Body: the Fifth Circle

There’s a deep connection between the motions of the body and the development of the brain.

In the book Spark, John Ratey asserts that the brain developed as a result of motion or the need to move.  He gives the example of a sea squirt, which has a rudimentary brain it uses to permanently attach itself to coral, and then promptly eats its brain.

It seems body comes before mind, at least developmentally.  The mind functions best in the vessel of a healthy, moving body.  Maybe the circles should be ordered as body, mind, and spirit.

In any case, our health and happiness is to a large extent dependent upon the health of our bodies.

Body, the fifth circle of practice, tries to answer these questions:

  1. What am I eating and drinking?  How much? Are they healthy?  Am I temperate?
  2. How can I keep body fit?  How can I leverage my personality in choosing my exercise?
  3. How can I leverage the mind/body connection?

Oftentimes those things that taste best act like slow poison in the body.  They may have high concentrations of fat or sugar.  Not coincidentally these are often “foods” that take little or no time to prepare; “processed” foods that are ready to eat, but have had all the life processed out of them.  One of the best things we can put in our bodies is water; and most of us don’t drink nearly enough of it.

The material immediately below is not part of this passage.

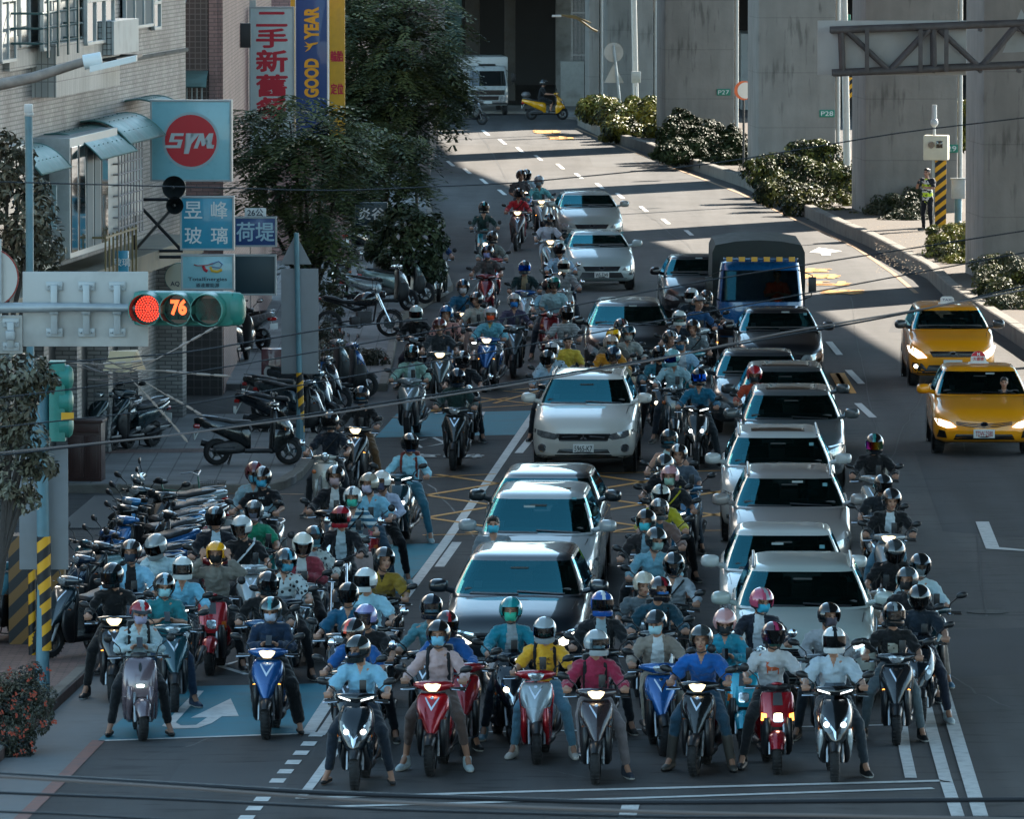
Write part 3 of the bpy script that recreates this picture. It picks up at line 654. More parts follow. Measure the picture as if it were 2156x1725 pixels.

How can we exercise enough without eating too much?  How can we wire the brain with the body in ways that promote a healthy symbiosis?  How can we detox, de-stress, and renew our bodies and our minds?  Are we competitive?  Do we enjoy athletic competition, or avoid it?

Let motivation be your guide.  If something turns you on and tones your body, pursue it.  A competitive person might choose something like tennis over yoga, and vice-versa for a non-competitive person.  Do what you enjoy, and you will look forward to it.  Nerves that fire together wire together.

Practicing Aerobics, Frugality, and Sustainability

About four years ago I started riding a bike.  Gas had got up to about $3.50 per gallon, and I was (and still am) driving a Honda Pilot – a 15 mpg gas guzzler.

When I was a kid, I was riding my bike with a friend along a busy highway.  We went up from the road onto the sidewalk, but my rear tire stayed on the road and I wiped out into the right hand lane of the highway.  Fortunately there were no cars behind me and I just got scraped up.  But it scared me, and I quit riding my bike on the road.

So I wasn’t an enthusiastic biker.  My desire to save money outweighed my fear of the road.

I had a heavy duty basket put on the front of my bike, and two saddle bag baskets installed on the rear.  The saddlebags are good for lighter weight, more voluminous stuff. The front basket can haul an amazing amount of weight, at least 50 and maybe even 100 pounds.  The mitigating factor is my ability to hold it steady on the road.

At first I used the bike for short trips to the grocery.  Gradually I became more confident and began to take longer trips.  I just tried to keep the pedals moving.  I began to enjoy it.

About the only time I take the car now is if I have a passenger, I’m pressed for time, or severe weather.  Otherwise I’m biking – joyfully.

I have gradually realized many benefits from riding the bike.  I don’t just ride the bike for exercise; I’m always trying to get somewhere, either run an errand, go to work, or visit someone.

That is, I’m accomplishing transportation I would otherwise need my car for, as well as getting exercise.  And that’s nearly every day.  I mean, how often do you go a day without getting into the car?